Wanting quantity, needing quality

I’m a relatively new Christian. I returned to the Lord in 2003 after having been away since I was a teen in the 70’s. I went on to do exactly as I dreamed when I was a child, to work in the Main Public Library of San Francisco. I so much enjoyed having access to so many books, and so many points of view and so much knowledge. I became very greedy for knowledge and was fascinated by it all. I read books on Ancient Egyptian history, African American history, Black Literature, Feng Shui, Astrology-I really studied this one, Crystals, How to’s on every subject, Hair care, Fashion, Novels, back to religion–Wicca, native worship, voudou, nature worship, I even tried to read the Quran. This “wisdom” journey has taken me 25 years until I came full circle and finally picked up the Bible.

That’s when my new life began. I had to learn how to learn. I had to unlearn some habits that were not conducive to studying the Bible. I’m in the process of overcoming envious attitudes toward mature Christians who seemed to know the Lord better than I. I had an attitude of competition in the things of God. I wanted to be a prayer warrior because I saw someone who was. I wanted to preach like the best preachers and teach like the best teachers. I wanted to quote the Bible like those who do. I tried to learn Scriptures by rote memorization. My entire attitude was quantity so as to impress, rather than quality so as to influence.

I’m thankful to God for choosing me and I grateful for His love and patience in teaching me through the power of the Holy Spirit working in me. Seeking and learning of Jesus has been the best thing, the best journey of my life. I don’t regret my round about way back to Him but I’m so glad that I returned and belong to Jesus! His peace washes over me in my times of doubt, greed, self condemnation, confusion, selfishness–and I still experience all of these and many other emotions, but I learn deeper lessons through each situation. Bless the Lord for He is Good and His mercy endures forever.

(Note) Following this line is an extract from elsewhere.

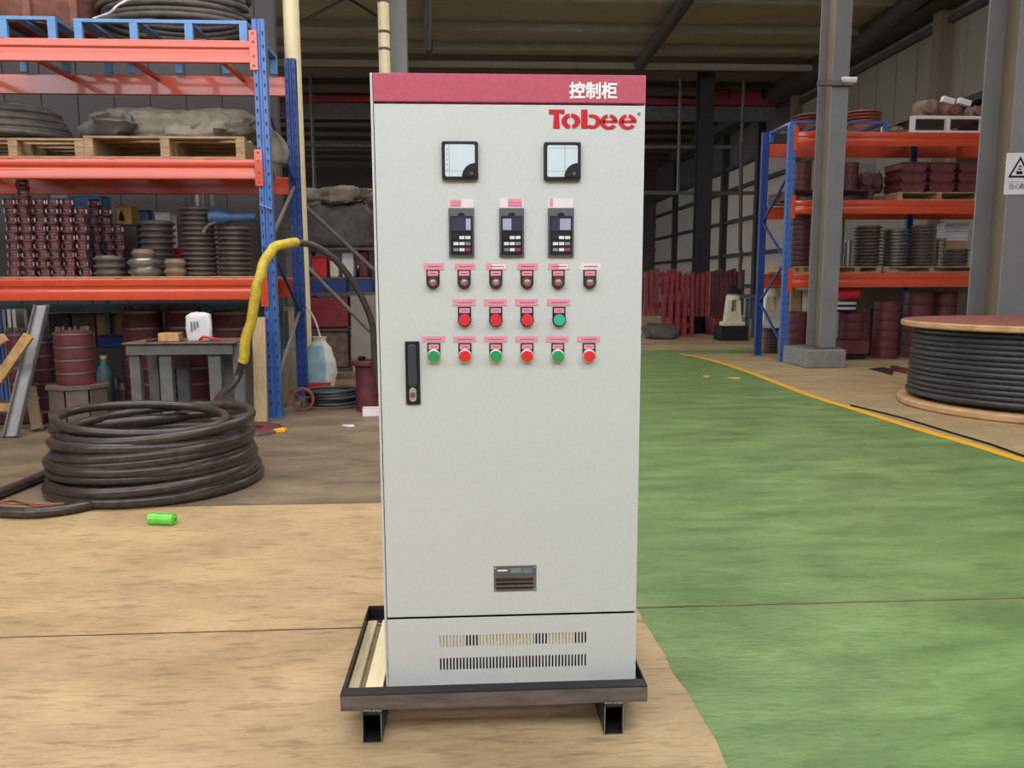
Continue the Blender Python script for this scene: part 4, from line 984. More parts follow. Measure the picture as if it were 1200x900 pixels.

My advice for living in these extremely difficult times: JESUS is the answer!

Blessings

(Originally published at wrestlegod.blogspot in July 2009)

2 Comments Add yours

  1. >"I had to learn how to learn. I had to unlearn some habits that were not conducive to studying the Bible. I'm in the process of overcoming envious attitudes toward mature Christians who seemed to know the Lord better than I."Anna, you are so honest here and put into words what I have been through and still fall into at times although I am praying with God's grace I will slowly be able to quench the seekings of my ego. Thank you for your blog – I will add you to my blogroll. Many of the things you say echo the thoughts of my own heart. In your latest post you talk about the arrogance I was so careful to guard against yesterday as I shared my faith with some pagan friends. Only God knows if I remained true to him, I guess. I will drop by often. BlessingsRachel

  2. Anna Renee says:

    >Thanks, Rachel! You're my first comment! This blogging thing is so great that it has to be a gift from God! Learning to follow Jesus and conform to His will is very difficult at times-I feel like I take 1 step forward 2 back, 2 forward, 1 back, etc. But it is so beautiful at the same time! Im sure you know what I mean!